I have come to the conclusion that I shall never get married. Not because I don't want to, but because it just doesn't seem plausible.
Since I was very young I've always been attracted to men much older than myself. For a while I kept myself to 15 years older than me and no older. But I've come to the conclusion that the men close enough to my age aren't mature enough to be with me, they don't have what I need in a potential partner. And the men who are mature enough are so much older than me, that either they feel uncomfortable with the age difference or I get scolded.
People, age is just a number. It means absolutely NOTHING to me. I could be happy with someone twice my age, if we got along and truly loved one another. I mean, what does age have to do with love? Gender and Race have been overcome in the areas of Love, is Age next?
Okay, as most everyone knows, I have a crush on Wentworth Miller. He is 16 years older than me. He just turned 36 and I'm getting ready to turn 20. A lot of people give me flack over that. So what?! They are numbers. I have always been older than my actual "age" and always will be. Maturity is not confined to numbers.
Its so annoying. Here I am, almost 20 years old and I'm ready to settle down. Yes I still want to go to school and I still want to travel, but whats the point of traveling when you have no one to enjoy the journey with?
A friend told me recently that it wasn't fair for an older man to ask a young woman to settle down with him. Young women aren't ready to settle down, they are still young. Thats not me. Who says that the older gentleman wants to settle down? What is the definition of "settling down"? Is it getting married, buying a house and having children?
My definition of settling down is finding the person who completes me and then adventuring with them through out this world.There is so much knowledge to be had, so many things to do, so many people to meet. Why would I have to give all that up just to be with someone!?
I don't remember where I was going with this, but I felt like I needed to say it. This rant is done... On to another. :D
As to the update, after spending almost 15 hours of throwing up, I have been able to consume some food. I have had a raging fever all day. That sucketh much.
Fawn is still not feeling well. A little bit ago her heart rate almost bottomed out. She hit 64 beats per minute. Any lower and the ambulance was going to be called. As it is we probably should've called. She is resting right now. Hopefully getting some sleep. She was in so much pain she didn't sleep at all last night. Much like me, except I was throwing up.
I don't know what it is going to happen folks. I'm supposed to be heading back to Indiana in about 2 weeks. Only for a visit. I have a godson who is due in August and I am supposed to be there for the birth. But I'm so worried about Fawn, that I almost don't want to leave her. She said she doesn't want me to leave.
Kendra, I know that if you are reading this you are freaking out, saying "But you promised!" and yes, I did promise. I intend on keeping that promise. No matter what, I will get there for the birth of Corbin. I promised and I keep my promises.
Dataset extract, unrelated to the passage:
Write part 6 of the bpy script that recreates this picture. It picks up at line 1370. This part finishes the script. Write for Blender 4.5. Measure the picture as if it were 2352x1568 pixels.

There are so many things going on right now that its really hard to explain it all here. And I know a lot of people are tired of my posting more than one blog a day. I'm sure it gets hard to keep up with my hectic life.
I just don't know what to do. I'm worried about my mom, about Fawny, about Kendra and about how the hell I'm supposed to get back to Oklahoma after all is said and done. I'm worried about Yoshiki and I'm worried about my little sister, Hannah. I'm worried because I can't find a job to save my life and I need one. I'm worried because I have to help mom move when I get back to Indiana. Not only that, but Fawn, Arlin and I are supposed to be moving into a new place next month, this place isn't working out. None of us can get a job because there is no place close by to get a job.
I'm almost thinking of moving to Oklahoma City, because there I can walk anywhere and get a job anywhere. But Fawn doesn't want me to move away from her. I tried to explain that it wouldn't be permanent, but it frightens her. We are so much closer than I thought we would ever be. I'm thankful for that, but I'm worried about what is going to happen in the months ahead.
I feel like such a failure. I can't seem to succeed at anything recently. Except making everyone around me miserable. I'm half tempted to start back up a lot of my bad habits, but I won't. Its hard not to think about my escape routes when I still haven't figured out how to handle stress. It feels like I have the entire weight of the world on my shoulders. And my shoulders aren't that strong. I can only hold so much. And its like the weight is crushing me into the ground.
So there, you all now have the updates as they stand. "If only I had wings to fly, I would fly farther than any bird has ever flown, if only to reach home again in your arms" a new quote from moi.